Wednesday, July 18, 2012

Two Degrees of Separation

The company I work for has four operational researchers from all corners of the world - Turkey, Russia, Texas, and China.  Our Chinese scientist happens to be from - you guessed it - Kunming and his friend - you guessed it- happens to run a tea business back home.  ( I must be more diligent about this kind of connection right in front of my nose...)

This wrapper is for a sheng his friend pressed from tea leaves sourced through his in-laws who own a mountain with hundred year old tea trees. He gave me a sample of this very 2008 sheng to taste which I have in my queue. (My husband says I have DSB- deadly sheng backup - an acute syndrome caused by having too many untasted unopened shengs to sample.  If I tried to taste them all in one sitting, I would probably die.  )

My co-worker could not tell me anything more about this sheng but said he would send any questions back to his friend.  I will faithfully report back this weekend the tasting.

The wrapper definitely says :
qiaomu gǔshu (乔木; "tall tree", 古树; "old tree").


  1. I wonder about all the unknown sheng productions that in the west we do not have access to, or dont know where to find. Probably some really good stuff out there.

    Sheng overdose!!
    That would would be a good way to go...

    1. Emmett- I think it's more the aged good stuff that we don't get in the West. MarshalN says the real good stuff is in Hong Kong and rest of Asia because that's where the real market resides.
      I think we do get pretty good sheng in the West even if we have to pay through the nose to get it.

      Of course what you and I and every other pu-erh blogger out there want are great cakes selling at a reasonable price. I haven't hit jackpot in my summer buying spree but I've only managed to taste less than 15% thus far.


  2. Looks more like a gift bing for a conference this friend attended. You sure it's pressed by someone he knows?

    1. Dear MarshalN,

      You never cease to amaze me with your hyper skepticism. My co-worker said that this childhood friend used to do just a sideline with the leaves pressed from his wife's family mountain. But now his friend spends most of his time traveling sourcing mao cha from other farmers as he can't keep up with demand.

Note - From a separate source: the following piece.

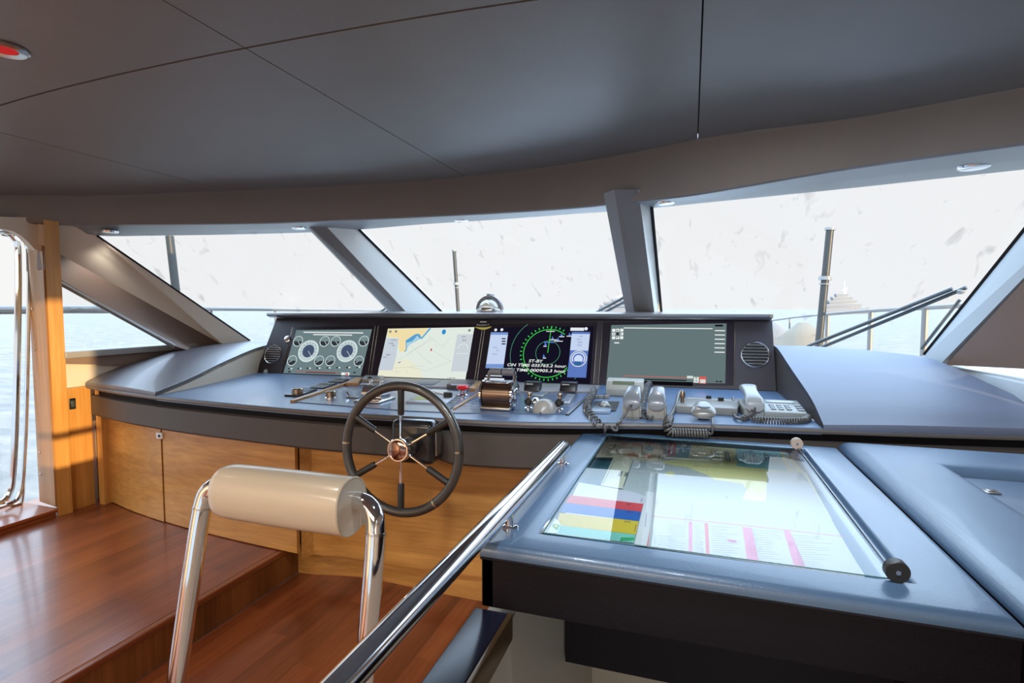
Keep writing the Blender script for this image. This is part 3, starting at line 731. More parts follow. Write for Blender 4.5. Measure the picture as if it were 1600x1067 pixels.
u, v = D(*q(437, 590)); k.prism([W(u+.010*math.cos(a)-.0*math.sin(a), v+.0035*math.sin(a)+.004*math.cos(a), .0056) for a in [2*PI*i/20 for i in range(20)]], N*.0002)
obj('blue_patch', k, em(38, 140, 206), s2)
poly('data_column', [(272, 285), (425, 290), (395, 520), (355, 688), (178, 682)], (198, 208, 218), s2, .0058)
poly('data_column', [(1150, 255), (1345, 258), (1283, 722), (1080, 716)], (200, 210, 216), s2, .0058)
k = G()
for a, b in (((560, 370), (800, 590)), ((640, 430), (860, 290)), ((800, 270), (975, 410)), ((975, 410), (1060, 290)), ((850, 450), (1080, 590)), ((370, 660), (740, 640)), ((560, 655), (740, 690)), ((740, 715), (1080, 590)), ((520, 520), (640, 420)), ((430, 560), (800, 310)), ((370, 705), (450, 710)), ((800, 590), (840, 590)), ((815, 590), (830, 615)), ((600, 625), (595, 655)), ((400, 680), (405, 700)), ((530, 700), (535, 730)), ((885, 375), (895, 405))): line(k, q(*a), q(*b), .0009, .0056)
obj('depth_lines', k, em(150, 164, 172), s2)
k = G(); rect(k, *q(820, 425), *q(836, 455), .0058); obj('red_mark', k, em(200, 40, 50), s2)
k = G(); circ(k, q(1222, 440), 8.6, .0035, .0062, 0, 180); rect(k, *q(1145, 490), *q(1300, 496), .0062); obj('compass_arc', k, em(236, 240, 236), s2)
k = G(); circ(k, q(318, 203), 1.9, 0, .0060, fill=True); circ(k, q(388, 203), 1.9, 0, .0060, fill=True); circ(k, q(1300, 208), 2, 0, .0060, fill=True); obj('toolbar_marking', k, em(120, 128, 128), s2)
Ed = em(50, 58, 70)
for s_, X, Y, h_ in (('114.6', 295, 358, 2.6), ('147°', 335, 388, 2.4), ('0.601', 265, 500, 2.6), ('36.6', 1212, 336, 2.6), ('0 NM', 168, 775, 2.3), ('2.240 NM', 1035, 806, 2.3), ('COG/SOG', 320, 312, 1.6), ('SPEED', 1205, 292, 1.8), ('DEPTH', 232, 528, 1.6)):
    x, y = q(X, Y); dtext(s_, x, y, h_, Ed, s2, .0062)
# --- 3 radar
s3 = display('third screen from the left showing black radar page with green rings', [(762, 598), (922, 603.5), (926, 513), (771, 512)], em(20, 18, 34))
q = z8(740, 480, 6.154)
Eg = em(70, 214, 84); Egd = em(86, 168, 128); Ep = em(196, 212, 240); Epb = em(92, 120, 190)
cc = q(709, 455)
ko = G(); circ(ko, cc, 57, .0022, .0054, 128, 222); circ(ko, cc, 57, .0022, .0054, 318, 331); obj('outer_ring', ko, Egd, s3)
kk = G(); rM = circ(kk, cc, 37.5, .0042, .0054, 52, 325, 90); obj('bearing_ring', kk, Eg, s3, 'bright green bearing ring')
kk = G(); circ(kk, q(708, 450), 18.5, .0022, .0054); obj('inner_ring', kk, Egd, s3)
kk = G(); u, v = D(*cc)
for i in range(60, 331, 9):
    a = math.radians(i); kk.prism([W(u+rM*f*math.cos(a+e), v+rM*f*math.sin(a+e), .0054) for f, e in ((1.05, -.012), (1.13, -.012), (1.13, .02), (1.05, .02))], N*.0002)
obj('bearing_ticks', kk, Eg, s3)
kk = G(); line(kk, q(737, 205), q(707, 452), .0040, .0058); obj('heading_line', kk, Eg, s3, 'bright green heading line')
kk = G()
for x, y, w in ((690, 245, 80), (725, 327, 70), (765, 341, 85), (812, 299, 52), (885, 296, 50), (665, 389, 30), (662, 502, 30)): rect(kk, *q(x, y-3.5), *q(x+w, y+3.5), .0058)
obj('white_marking', kk, E_white, s3)
kk = G()
for x, y in ((752, 318), (805, 330), (838, 288), (915, 285), (685, 375), (672, 488)): pxpoly(kk, [q(x-12, y+8), q(x+14, y+8), q(x-4, y-24)], .0056, .0002)
rect(kk, *q(670, 346), *q(770, 354), .0056)
obj('radar_marking', kk, em(90, 130, 220), s3)
kk = G(); pxpoly(kk, [q(160, 243), q(325, 248), q(285, 592), q(115, 586)], .0056, .0002); obj('data_column', kk, Ep, s3)
kk = G(); pxpoly(kk, [q(160, 243), q(325, 248), q(322, 272), q(157, 267)], .0059, .0002); pxpoly(kk, [q(121, 548), q(290, 552), q(285, 592), q(115, 588)], .0059, .0002); obj('blue_marking', kk, em(120, 150, 210), s3)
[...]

      But I'll more thoroughly interrogate the poor generous soul next week. I think I can get him in a room with a bare hanging lightbulb and just a wooden table and wooden chairs. (Actually I was going to take him out to a Sichuan restaurant for lunch and ask him more...)


    2. True knowledge only comes with continually asking questions. :)

      I just asked because it's weird how a personal pressed bing will have some conference name on it. Leftover wrappers being used for other purposes is not unknown, but it's an odd choice, that's all.